Data section:
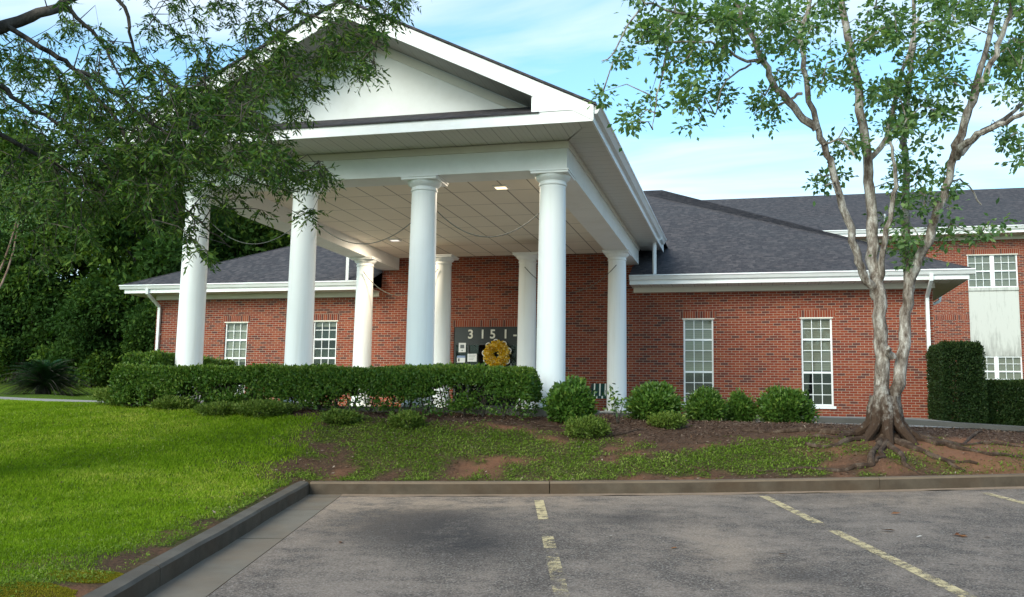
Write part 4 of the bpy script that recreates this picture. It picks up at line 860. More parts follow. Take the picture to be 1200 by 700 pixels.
bush('round_shrub', 735, 800, 445, 16.3, 'round shrub just right of the rightmost back column', M['leafhedge'], 7000, .07, group=G1)
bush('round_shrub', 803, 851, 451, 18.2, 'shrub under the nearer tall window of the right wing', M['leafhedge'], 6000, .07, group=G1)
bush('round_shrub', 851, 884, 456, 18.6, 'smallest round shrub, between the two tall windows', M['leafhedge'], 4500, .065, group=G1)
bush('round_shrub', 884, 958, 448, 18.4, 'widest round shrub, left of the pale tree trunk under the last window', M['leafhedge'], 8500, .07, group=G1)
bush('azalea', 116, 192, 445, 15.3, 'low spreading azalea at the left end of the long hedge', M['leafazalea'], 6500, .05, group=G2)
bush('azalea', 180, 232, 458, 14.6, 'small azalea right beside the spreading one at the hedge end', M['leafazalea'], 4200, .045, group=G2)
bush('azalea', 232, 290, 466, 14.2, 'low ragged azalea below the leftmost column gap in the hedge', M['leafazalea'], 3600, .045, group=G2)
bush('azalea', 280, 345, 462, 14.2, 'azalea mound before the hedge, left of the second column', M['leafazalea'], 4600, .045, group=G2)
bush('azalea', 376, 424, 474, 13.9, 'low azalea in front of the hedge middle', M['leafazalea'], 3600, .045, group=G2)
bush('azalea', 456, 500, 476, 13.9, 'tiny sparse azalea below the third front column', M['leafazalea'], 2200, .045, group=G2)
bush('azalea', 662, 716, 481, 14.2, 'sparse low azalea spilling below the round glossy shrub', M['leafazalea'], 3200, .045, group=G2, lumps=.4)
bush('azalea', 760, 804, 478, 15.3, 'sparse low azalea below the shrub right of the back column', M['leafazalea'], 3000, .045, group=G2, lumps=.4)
# thin sprig in front of the back column
p0 = at(724, 486, 15.3); g0 = float(tz(p0[0], 15.3)[0]); sp = empty('young_plant', (p0[0], 15.3, g0), 'thin young plant with few leaves before the right back column', 'plant')
s = MB(); tips = [at(718, 462, 15.3), at(716, 474, 15.25), at(730, 473, 15.3), at(722, 478, 15.2)]
for q_ in tips: s.tube([(p0[0], 15.3, g0 - .03), (p0[0]*.5 + q_[0]*.5, 15.3, (g0 + q_[2]) / 2), tuple(q_)], [.009, .007, .004], 5)
s.build('stem', M['barkdark'], sp)
P = np.concatenate([np.array(q_) + RNG.normal(size=(22, 3)) * .07 for q_ in tips]); leaves('foliage', P, rdir(len(P)), rdir(len(P)), .09, .45, M['leafhedge'], sp)
# sago palm
def sago(x, y, label, rad, n=170):
    g = float(tz(x, y)[0]); o = empty('sago_palm', (x, y, g), label, 'palm'); MB().lathe([(.22, g - .1), (.24, g + .1), (.2, g + .25), (.1, g + .32)], x, y, 14).build('trunk', M['barkdark'], o, smooth=True)
    s = MB(); PP_, AX, NR, LN = [], [], [], []
    for k in range(n):
        an = random.random() * 6.283; el_ = random.uniform(-.12, 1.4); L = rad * random.uniform(.8, 1.05); d = np.array([math.cos(an), math.sin(an), 0])
        pts = [np.array([x, y, g + .30]) + d * L * t * (math.cos(el_) * (1 - .1*t) + .25 * t) + np.array([0, 0, L * (t * math.sin(el_) - (.42 + .2 * math.cos(el_)) * t * t)]) for t in np.linspace(0, 1, 9)]
        s.tube(pts, np.linspace(.012, .004, 9), 4, cap=False)
        for j in range(1, 40):
            t = j / 40 * 8; i = int(t); f = t - i; p = pts[i] * (1 - f) + pts[min(i+1, 8)] * f; tg = unit(pts[min(i+1, 8)] - pts[i]); sd_ = unit(np.cross(tg, [0, 0, 1.0]))
            for sg in (-1, 1): PP_.append(p); AX.append(sd_ * sg + tg * .55 + np.array([0, 0, .25])); NR.append([0, 0, 1.0]); LN.append(.26 * math.sin(math.pi * min(.97, .12 + j / 46)))
    s.build('frond_stem', M['leafpalm_stem'] if 'leafpalm_stem' in M else M['barkdark'], o); leaves('frond', np.array(PP_), np.array(AX), np.array(NR), np.array(LN), .12, M['leafpalm'], o)
cp = at(45, 462, 24.6); sago(cp[0], 24.8, 'spiky dark sago palm on the lawn beyond the path', 1.62)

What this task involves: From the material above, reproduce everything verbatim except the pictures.

Solution for this exercise:
Write part 4 of the bpy script that recreates this picture. It picks up at line 860. More parts follow. Take the picture to be 1200 by 700 pixels.
bush('round_shrub', 735, 800, 445, 16.3, 'round shrub just right of the rightmost back column', M['leafhedge'], 7000, .07, group=G1)
bush('round_shrub', 803, 851, 451, 18.2, 'shrub under the nearer tall window of the right wing', M['leafhedge'], 6000, .07, group=G1)
bush('round_shrub', 851, 884, 456, 18.6, 'smallest round shrub, between the two tall windows', M['leafhedge'], 4500, .065, group=G1)
bush('round_shrub', 884, 958, 448, 18.4, 'widest round shrub, left of the pale tree trunk under the last window', M['leafhedge'], 8500, .07, group=G1)
bush('azalea', 116, 192, 445, 15.3, 'low spreading azalea at the left end of the long hedge', M['leafazalea'], 6500, .05, group=G2)
bush('azalea', 180, 232, 458, 14.6, 'small azalea right beside the spreading one at the hedge end', M['leafazalea'], 4200, .045, group=G2)
bush('azalea', 232, 290, 466, 14.2, 'low ragged azalea below the leftmost column gap in the hedge', M['leafazalea'], 3600, .045, group=G2)
bush('azalea', 280, 345, 462, 14.2, 'azalea mound before the hedge, left of the second column', M['leafazalea'], 4600, .045, group=G2)
bush('azalea', 376, 424, 474, 13.9, 'low azalea in front of the hedge middle', M['leafazalea'], 3600, .045, group=G2)
bush('azalea', 456, 500, 476, 13.9, 'tiny sparse azalea below the third front column', M['leafazalea'], 2200, .045, group=G2)
bush('azalea', 662, 716, 481, 14.2, 'sparse low azalea spilling below the round glossy shrub', M['leafazalea'], 3200, .045, group=G2, lumps=.4)
bush('azalea', 760, 804, 478, 15.3, 'sparse low azalea below the shrub right of the back column', M['leafazalea'], 3000, .045, group=G2, lumps=.4)
# thin sprig in front of the back column
p0 = at(724, 486, 15.3); g0 = float(tz(p0[0], 15.3)[0]); sp = empty('young_plant', (p0[0], 15.3, g0), 'thin young plant with few leaves before the right back column', 'plant')
s = MB(); tips = [at(718, 462, 15.3), at(716, 474, 15.25), at(730, 473, 15.3), at(722, 478, 15.2)]
for q_ in tips: s.tube([(p0[0], 15.3, g0 - .03), (p0[0]*.5 + q_[0]*.5, 15.3, (g0 + q_[2]) / 2), tuple(q_)], [.009, .007, .004], 5)
s.build('stem', M['barkdark'], sp)
P = np.concatenate([np.array(q_) + RNG.normal(size=(22, 3)) * .07 for q_ in tips]); leaves('foliage', P, rdir(len(P)), rdir(len(P)), .09, .45, M['leafhedge'], sp)
# sago palm
def sago(x, y, label, rad, n=170):
    g = float(tz(x, y)[0]); o = empty('sago_palm', (x, y, g), label, 'palm'); MB().lathe([(.22, g - .1), (.24, g + .1), (.2, g + .25), (.1, g + .32)], x, y, 14).build('trunk', M['barkdark'], o, smooth=True)
    s = MB(); PP_, AX, NR, LN = [], [], [], []
    for k in range(n):
        an = random.random() * 6.283; el_ = random.uniform(-.12, 1.4); L = rad * random.uniform(.8, 1.05); d = np.array([math.cos(an), math.sin(an), 0])
        pts = [np.array([x, y, g + .30]) + d * L * t * (math.cos(el_) * (1 - .1*t) + .25 * t) + np.array([0, 0, L * (t * math.sin(el_) - (.42 + .2 * math.cos(el_)) * t * t)]) for t in np.linspace(0, 1, 9)]
        s.tube(pts, np.linspace(.012, .004, 9), 4, cap=False)
        for j in range(1, 40):
            t = j / 40 * 8; i = int(t); f = t - i; p = pts[i] * (1 - f) + pts[min(i+1, 8)] * f; tg = unit(pts[min(i+1, 8)] - pts[i]); sd_ = unit(np.cross(tg, [0, 0, 1.0]))
            for sg in (-1, 1): PP_.append(p); AX.append(sd_ * sg + tg * .55 + np.array([0, 0, .25])); NR.append([0, 0, 1.0]); LN.append(.26 * math.sin(math.pi * min(.97, .12 + j / 46)))
    s.build('frond_stem', M['leafpalm_stem'] if 'leafpalm_stem' in M else M['barkdark'], o); leaves('frond', np.array(PP_), np.array(AX), np.array(NR), np.array(LN), .12, M['leafpalm'], o)
cp = at(45, 462, 24.6); sago(cp[0], 24.8, 'spiky dark sago palm on the lawn beyond the path', 1.62)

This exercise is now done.